#### [TASK DESCRIPTION]
Exactly the lines from the line containing "Recreate this scene" through the line containing "scn.camera = cam" are to be echoed, with both included and pictures left out.

begin DATA EXCERPTS

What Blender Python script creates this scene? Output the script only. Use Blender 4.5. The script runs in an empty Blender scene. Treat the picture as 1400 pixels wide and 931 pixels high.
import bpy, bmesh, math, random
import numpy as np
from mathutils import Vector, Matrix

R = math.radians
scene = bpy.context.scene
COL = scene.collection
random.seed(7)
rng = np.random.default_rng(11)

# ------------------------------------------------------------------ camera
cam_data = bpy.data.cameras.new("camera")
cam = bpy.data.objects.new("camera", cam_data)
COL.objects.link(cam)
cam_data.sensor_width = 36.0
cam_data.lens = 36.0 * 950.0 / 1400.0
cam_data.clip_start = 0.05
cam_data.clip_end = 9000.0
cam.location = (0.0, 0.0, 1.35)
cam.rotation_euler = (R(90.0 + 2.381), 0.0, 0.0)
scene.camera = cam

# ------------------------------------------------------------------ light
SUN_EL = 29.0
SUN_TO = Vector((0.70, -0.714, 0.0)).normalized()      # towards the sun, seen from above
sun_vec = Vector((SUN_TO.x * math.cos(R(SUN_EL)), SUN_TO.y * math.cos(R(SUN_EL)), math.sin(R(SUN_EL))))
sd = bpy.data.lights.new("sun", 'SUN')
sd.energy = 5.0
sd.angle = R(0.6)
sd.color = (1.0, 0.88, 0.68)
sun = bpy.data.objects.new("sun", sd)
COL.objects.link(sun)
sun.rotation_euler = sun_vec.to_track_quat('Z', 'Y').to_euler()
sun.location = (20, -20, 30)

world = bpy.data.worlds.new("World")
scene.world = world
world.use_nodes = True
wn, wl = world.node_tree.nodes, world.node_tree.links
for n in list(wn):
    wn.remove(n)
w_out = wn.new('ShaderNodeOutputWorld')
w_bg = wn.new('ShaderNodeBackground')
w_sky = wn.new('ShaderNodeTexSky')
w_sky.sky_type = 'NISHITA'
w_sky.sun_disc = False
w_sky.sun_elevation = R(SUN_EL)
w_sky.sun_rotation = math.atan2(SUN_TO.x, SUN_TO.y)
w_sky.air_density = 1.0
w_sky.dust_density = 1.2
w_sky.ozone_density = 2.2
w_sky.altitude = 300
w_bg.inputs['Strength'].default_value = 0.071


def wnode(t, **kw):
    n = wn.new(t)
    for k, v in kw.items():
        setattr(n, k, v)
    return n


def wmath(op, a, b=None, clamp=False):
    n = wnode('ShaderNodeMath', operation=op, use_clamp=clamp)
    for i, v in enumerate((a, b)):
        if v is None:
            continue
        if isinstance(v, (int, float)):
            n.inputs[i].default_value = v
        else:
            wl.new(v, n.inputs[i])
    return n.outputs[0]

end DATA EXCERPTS
begin DATA EXCERPTS

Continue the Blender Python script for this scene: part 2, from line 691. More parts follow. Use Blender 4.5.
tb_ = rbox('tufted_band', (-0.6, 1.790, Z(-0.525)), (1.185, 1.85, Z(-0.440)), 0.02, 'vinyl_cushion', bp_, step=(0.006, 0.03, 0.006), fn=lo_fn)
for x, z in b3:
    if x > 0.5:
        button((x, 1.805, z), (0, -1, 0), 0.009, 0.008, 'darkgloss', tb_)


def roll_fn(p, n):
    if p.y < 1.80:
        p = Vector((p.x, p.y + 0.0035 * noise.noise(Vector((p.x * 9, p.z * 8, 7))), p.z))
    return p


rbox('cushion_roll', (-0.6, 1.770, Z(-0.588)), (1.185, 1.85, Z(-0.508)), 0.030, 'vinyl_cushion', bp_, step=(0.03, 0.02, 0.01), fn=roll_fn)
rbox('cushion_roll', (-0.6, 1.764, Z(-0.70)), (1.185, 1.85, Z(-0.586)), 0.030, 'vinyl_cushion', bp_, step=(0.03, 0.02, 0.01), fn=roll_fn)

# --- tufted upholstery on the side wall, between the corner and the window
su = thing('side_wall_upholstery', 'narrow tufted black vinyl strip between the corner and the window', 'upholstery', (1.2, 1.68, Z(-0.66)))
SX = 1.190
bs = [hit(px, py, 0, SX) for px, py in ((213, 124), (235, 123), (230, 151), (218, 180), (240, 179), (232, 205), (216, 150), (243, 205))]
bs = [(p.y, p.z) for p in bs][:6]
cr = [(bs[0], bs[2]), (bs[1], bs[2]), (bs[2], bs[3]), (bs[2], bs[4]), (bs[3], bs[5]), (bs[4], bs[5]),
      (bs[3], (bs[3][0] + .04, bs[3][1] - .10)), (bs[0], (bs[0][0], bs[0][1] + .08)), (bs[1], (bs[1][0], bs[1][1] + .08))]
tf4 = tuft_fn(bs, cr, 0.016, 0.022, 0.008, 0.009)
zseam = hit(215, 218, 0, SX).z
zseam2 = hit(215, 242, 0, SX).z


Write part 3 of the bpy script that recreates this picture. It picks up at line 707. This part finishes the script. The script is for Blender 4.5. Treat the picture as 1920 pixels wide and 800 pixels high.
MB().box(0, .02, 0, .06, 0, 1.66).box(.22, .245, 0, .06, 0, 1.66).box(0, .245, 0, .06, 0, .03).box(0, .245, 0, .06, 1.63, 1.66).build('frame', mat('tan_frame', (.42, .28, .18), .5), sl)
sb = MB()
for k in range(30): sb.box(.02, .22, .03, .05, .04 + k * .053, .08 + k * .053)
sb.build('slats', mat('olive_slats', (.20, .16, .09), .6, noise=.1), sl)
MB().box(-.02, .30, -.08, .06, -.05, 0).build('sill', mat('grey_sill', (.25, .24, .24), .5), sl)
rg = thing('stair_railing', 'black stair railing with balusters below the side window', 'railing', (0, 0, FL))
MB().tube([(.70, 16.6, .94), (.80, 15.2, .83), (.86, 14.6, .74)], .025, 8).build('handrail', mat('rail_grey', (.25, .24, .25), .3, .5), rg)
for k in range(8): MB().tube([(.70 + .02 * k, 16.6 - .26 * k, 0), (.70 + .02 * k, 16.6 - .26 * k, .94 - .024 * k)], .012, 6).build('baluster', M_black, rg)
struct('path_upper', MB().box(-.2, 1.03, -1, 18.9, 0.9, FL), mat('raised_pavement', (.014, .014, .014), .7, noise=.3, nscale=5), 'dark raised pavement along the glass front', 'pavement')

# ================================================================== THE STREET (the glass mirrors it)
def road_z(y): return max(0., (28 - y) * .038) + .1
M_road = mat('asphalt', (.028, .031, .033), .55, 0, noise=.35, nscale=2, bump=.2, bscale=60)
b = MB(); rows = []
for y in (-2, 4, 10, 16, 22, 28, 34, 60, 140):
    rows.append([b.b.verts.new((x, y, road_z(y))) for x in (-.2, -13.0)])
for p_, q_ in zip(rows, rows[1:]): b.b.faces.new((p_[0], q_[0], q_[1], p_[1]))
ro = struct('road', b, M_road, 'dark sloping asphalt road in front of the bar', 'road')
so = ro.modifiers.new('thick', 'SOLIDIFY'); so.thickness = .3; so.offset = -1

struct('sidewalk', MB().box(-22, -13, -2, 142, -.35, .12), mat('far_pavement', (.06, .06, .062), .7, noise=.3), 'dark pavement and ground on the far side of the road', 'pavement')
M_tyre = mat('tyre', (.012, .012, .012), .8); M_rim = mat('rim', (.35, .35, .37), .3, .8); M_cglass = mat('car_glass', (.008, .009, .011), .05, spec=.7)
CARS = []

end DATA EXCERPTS
begin DATA EXCERPTS

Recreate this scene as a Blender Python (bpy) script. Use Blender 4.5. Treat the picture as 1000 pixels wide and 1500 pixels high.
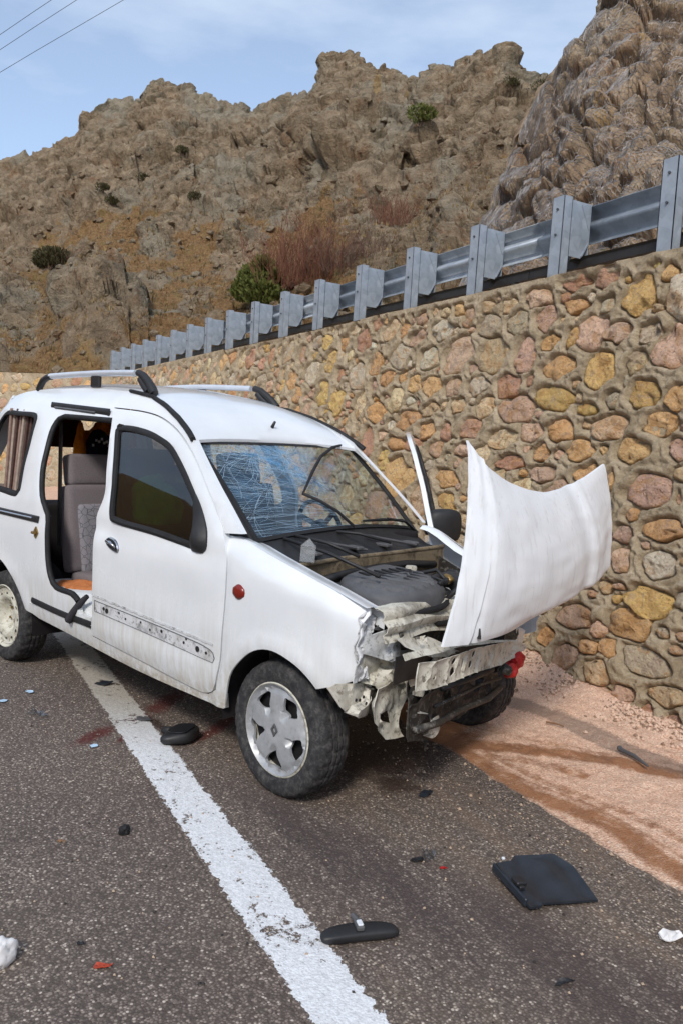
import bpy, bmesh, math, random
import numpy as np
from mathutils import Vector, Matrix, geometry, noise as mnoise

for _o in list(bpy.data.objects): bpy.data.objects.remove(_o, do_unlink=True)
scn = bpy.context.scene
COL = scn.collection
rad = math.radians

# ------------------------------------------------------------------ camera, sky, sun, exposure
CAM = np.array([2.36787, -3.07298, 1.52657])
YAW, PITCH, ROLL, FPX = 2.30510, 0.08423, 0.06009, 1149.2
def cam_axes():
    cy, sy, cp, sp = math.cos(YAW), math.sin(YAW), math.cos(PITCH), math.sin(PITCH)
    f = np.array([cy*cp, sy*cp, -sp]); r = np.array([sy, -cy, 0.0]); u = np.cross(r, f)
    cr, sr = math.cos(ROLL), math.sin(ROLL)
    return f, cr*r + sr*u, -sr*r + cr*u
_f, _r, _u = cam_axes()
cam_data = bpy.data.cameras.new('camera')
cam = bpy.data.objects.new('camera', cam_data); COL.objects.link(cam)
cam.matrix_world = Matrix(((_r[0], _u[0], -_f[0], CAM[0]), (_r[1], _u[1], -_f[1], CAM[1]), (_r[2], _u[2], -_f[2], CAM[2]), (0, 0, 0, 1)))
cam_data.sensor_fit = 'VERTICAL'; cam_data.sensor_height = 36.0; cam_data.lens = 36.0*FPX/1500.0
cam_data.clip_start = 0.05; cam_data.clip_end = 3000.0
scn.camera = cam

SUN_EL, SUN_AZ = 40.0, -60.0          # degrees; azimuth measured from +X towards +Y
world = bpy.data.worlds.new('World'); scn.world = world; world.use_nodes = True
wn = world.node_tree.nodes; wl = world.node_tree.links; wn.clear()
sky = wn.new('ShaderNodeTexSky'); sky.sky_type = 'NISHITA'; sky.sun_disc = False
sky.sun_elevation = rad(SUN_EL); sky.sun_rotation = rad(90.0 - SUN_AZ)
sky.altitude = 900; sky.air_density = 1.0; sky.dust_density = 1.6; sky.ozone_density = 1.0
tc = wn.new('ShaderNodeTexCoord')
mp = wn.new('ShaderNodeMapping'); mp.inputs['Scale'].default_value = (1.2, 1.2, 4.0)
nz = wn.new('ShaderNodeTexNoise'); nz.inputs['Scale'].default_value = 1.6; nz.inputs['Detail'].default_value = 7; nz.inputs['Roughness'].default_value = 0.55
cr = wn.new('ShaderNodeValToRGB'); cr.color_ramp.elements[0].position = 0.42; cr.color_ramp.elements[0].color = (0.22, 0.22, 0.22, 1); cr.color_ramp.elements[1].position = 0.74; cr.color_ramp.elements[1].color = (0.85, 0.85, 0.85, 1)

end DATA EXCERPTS

#### [WRITTEN REPLY]
Recreate this scene as a Blender Python (bpy) script. Use Blender 4.5. Treat the picture as 1000 pixels wide and 1500 pixels high.
import bpy, bmesh, math, random
import numpy as np
from mathutils import Vector, Matrix, geometry, noise as mnoise

for _o in list(bpy.data.objects): bpy.data.objects.remove(_o, do_unlink=True)
scn = bpy.context.scene
COL = scn.collection
rad = math.radians

# ------------------------------------------------------------------ camera, sky, sun, exposure
CAM = np.array([2.36787, -3.07298, 1.52657])
YAW, PITCH, ROLL, FPX = 2.30510, 0.08423, 0.06009, 1149.2
def cam_axes():
    cy, sy, cp, sp = math.cos(YAW), math.sin(YAW), math.cos(PITCH), math.sin(PITCH)
    f = np.array([cy*cp, sy*cp, -sp]); r = np.array([sy, -cy, 0.0]); u = np.cross(r, f)
    cr, sr = math.cos(ROLL), math.sin(ROLL)
    return f, cr*r + sr*u, -sr*r + cr*u
_f, _r, _u = cam_axes()
cam_data = bpy.data.cameras.new('camera')
cam = bpy.data.objects.new('camera', cam_data); COL.objects.link(cam)
cam.matrix_world = Matrix(((_r[0], _u[0], -_f[0], CAM[0]), (_r[1], _u[1], -_f[1], CAM[1]), (_r[2], _u[2], -_f[2], CAM[2]), (0, 0, 0, 1)))
cam_data.sensor_fit = 'VERTICAL'; cam_data.sensor_height = 36.0; cam_data.lens = 36.0*FPX/1500.0
cam_data.clip_start = 0.05; cam_data.clip_end = 3000.0
scn.camera = cam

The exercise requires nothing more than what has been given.